Stated exercise: Print the listing as it stands, omitting all images.

Data segment:

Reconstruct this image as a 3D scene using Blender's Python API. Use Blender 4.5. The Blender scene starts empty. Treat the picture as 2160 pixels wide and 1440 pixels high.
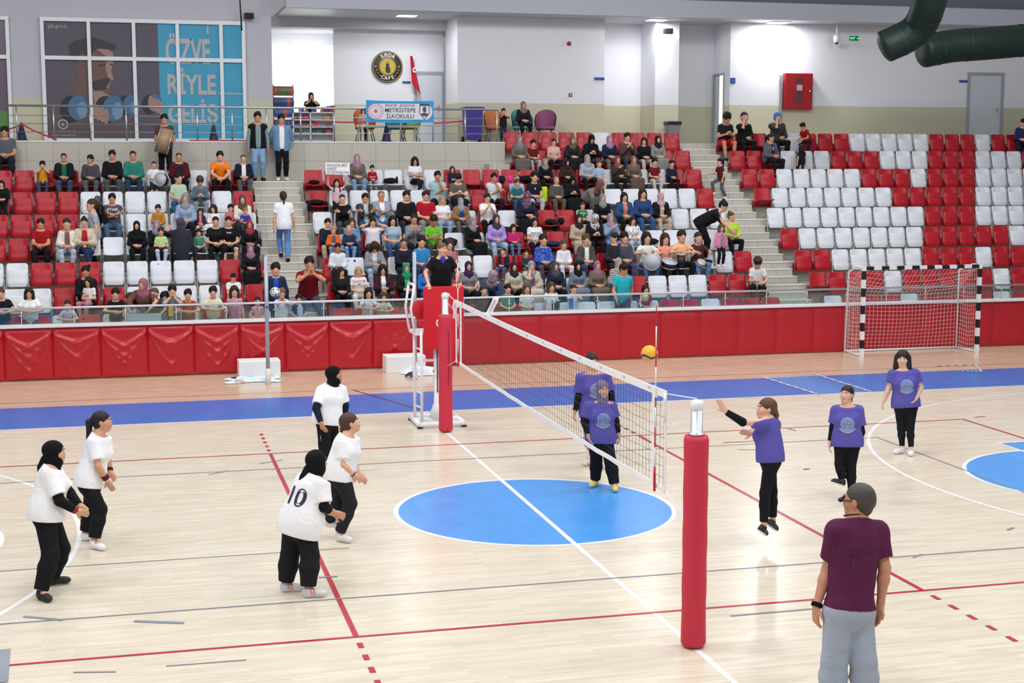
import os
for _k in ("OPENBLAS_NUM_THREADS", "OMP_NUM_THREADS", "MKL_NUM_THREADS"): os.environ.setdefault(_k, "1")
import bpy, bmesh, math, random
import numpy as np
from mathutils import Vector, Matrix
from mathutils.bvhtree import BVHTree
random.seed(7); RNG = np.random.RandomState(7)
S = bpy.context.scene
COL = S.collection
PI = math.pi

# ------------------------------------------------------------------ camera, world, lights, exposure
CAM = np.array([-4.924, -17.859, 4.505]); PITCH, YAW, FPX = .124077, .252964, 3074.9
cam = bpy.data.cameras.new('camera'); co = bpy.data.objects.new('camera', cam); COL.objects.link(co)
co.location = CAM; co.rotation_euler = (PI/2-PITCH, 0, -YAW)
cam.sensor_width = 36; cam.lens = FPX*36/2160; cam.clip_end = 300
S.camera = co
W = bpy.data.worlds.new('hall_air'); S.world = W; W.use_nodes = True
W.node_tree.nodes['Background'].inputs[0].default_value = (.93, .96, 1, 1)
W.node_tree.nodes['Background'].inputs[1].default_value = .30
vs = S.view_settings
vs.view_transform = 'Standard'; vs.look = 'None'; vs.gamma = 1; vs.exposure = 0.0; vs.use_curve_mapping = False

def area(name, loc, sx, sy, power, rot=(0, 0, 0), col=(1, 1, 1)):
    l = bpy.data.lights.new(name, 'AREA'); l.shape = 'RECTANGLE'; l.size = sx; l.size_y = sy; l.energy = power; l.color = col
    o = bpy.data.objects.new(name, l); COL.objects.link(o); o.location = loc; o.rotation_euler = rot
    return o
for x in (-12, -4, 4, 12):                                    # high-bay lamps of the hall, above the frame
    for y in (-12, -4, 4):
        area('high_bay_light', (x, y, 11.5), 2.5, 2.5, 360)
    area('high_bay_light', (x+3, 12, 10.8), 2.2, 1.6, 300, (.35, 0, 0))

# ------------------------------------------------------------------ measuring: pixel -> point on a plane of the hall
_cy, _sy, _cp, _sp = math.cos(YAW), math.sin(YAW), math.cos(PITCH), math.sin(PITCH)
C_R = np.array([_cy, -_sy, 0.]); C_F = np.array([_sy*_cp, _cy*_cp, -_sp]); C_U = np.cross(C_R, C_F)
def ray(u, v): return C_F + C_R*((u-1080)/FPX) + C_U*((720-v)/FPX)
def at(u, v, ax=2, c=0.):
    d = ray(u, v); return CAM + d*((c-CAM[ax])/d[ax])
def atd(u, v, D): return CAM + ray(u, v)*D
def depth(P): return float((np.asarray(P)-CAM) @ C_F)
def pix(P):
    d = np.asarray(P, float)-CAM; z = d @ C_F
    return 1080+FPX*(d @ C_R)/z, 720-FPX*(d @ C_U)/z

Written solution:
Reconstruct this image as a 3D scene using Blender's Python API. Use Blender 4.5. The Blender scene starts empty. Treat the picture as 2160 pixels wide and 1440 pixels high.
import os
for _k in ("OPENBLAS_NUM_THREADS", "OMP_NUM_THREADS", "MKL_NUM_THREADS"): os.environ.setdefault(_k, "1")
import bpy, bmesh, math, random
import numpy as np
from mathutils import Vector, Matrix
from mathutils.bvhtree import BVHTree
random.seed(7); RNG = np.random.RandomState(7)
S = bpy.context.scene
COL = S.collection
PI = math.pi

# ------------------------------------------------------------------ camera, world, lights, exposure
CAM = np.array([-4.924, -17.859, 4.505]); PITCH, YAW, FPX = .124077, .252964, 3074.9
cam = bpy.data.cameras.new('camera'); co = bpy.data.objects.new('camera', cam); COL.objects.link(co)
co.location = CAM; co.rotation_euler = (PI/2-PITCH, 0, -YAW)
cam.sensor_width = 36; cam.lens = FPX*36/2160; cam.clip_end = 300
S.camera = co
W = bpy.data.worlds.new('hall_air'); S.world = W; W.use_nodes = True
W.node_tree.nodes['Background'].inputs[0].default_value = (.93, .96, 1, 1)
W.node_tree.nodes['Background'].inputs[1].default_value = .30
vs = S.view_settings
vs.view_transform = 'Standard'; vs.look = 'None'; vs.gamma = 1; vs.exposure = 0.0; vs.use_curve_mapping = False

def area(name, loc, sx, sy, power, rot=(0, 0, 0), col=(1, 1, 1)):
    l = bpy.data.lights.new(name, 'AREA'); l.shape = 'RECTANGLE'; l.size = sx; l.size_y = sy; l.energy = power; l.color = col
    o = bpy.data.objects.new(name, l); COL.objects.link(o); o.location = loc; o.rotation_euler = rot
    return o
for x in (-12, -4, 4, 12):                                    # high-bay lamps of the hall, above the frame
    for y in (-12, -4, 4):
        area('high_bay_light', (x, y, 11.5), 2.5, 2.5, 360)
    area('high_bay_light', (x+3, 12, 10.8), 2.2, 1.6, 300, (.35, 0, 0))

# ------------------------------------------------------------------ measuring: pixel -> point on a plane of the hall
_cy, _sy, _cp, _sp = math.cos(YAW), math.sin(YAW), math.cos(PITCH), math.sin(PITCH)
C_R = np.array([_cy, -_sy, 0.]); C_F = np.array([_sy*_cp, _cy*_cp, -_sp]); C_U = np.cross(C_R, C_F)
def ray(u, v): return C_F + C_R*((u-1080)/FPX) + C_U*((720-v)/FPX)
def at(u, v, ax=2, c=0.):
    d = ray(u, v); return CAM + d*((c-CAM[ax])/d[ax])
def atd(u, v, D): return CAM + ray(u, v)*D
def depth(P): return float((np.asarray(P)-CAM) @ C_F)
def pix(P):
    d = np.asarray(P, float)-CAM; z = d @ C_F
    return 1080+FPX*(d @ C_R)/z, 720-FPX*(d @ C_U)/z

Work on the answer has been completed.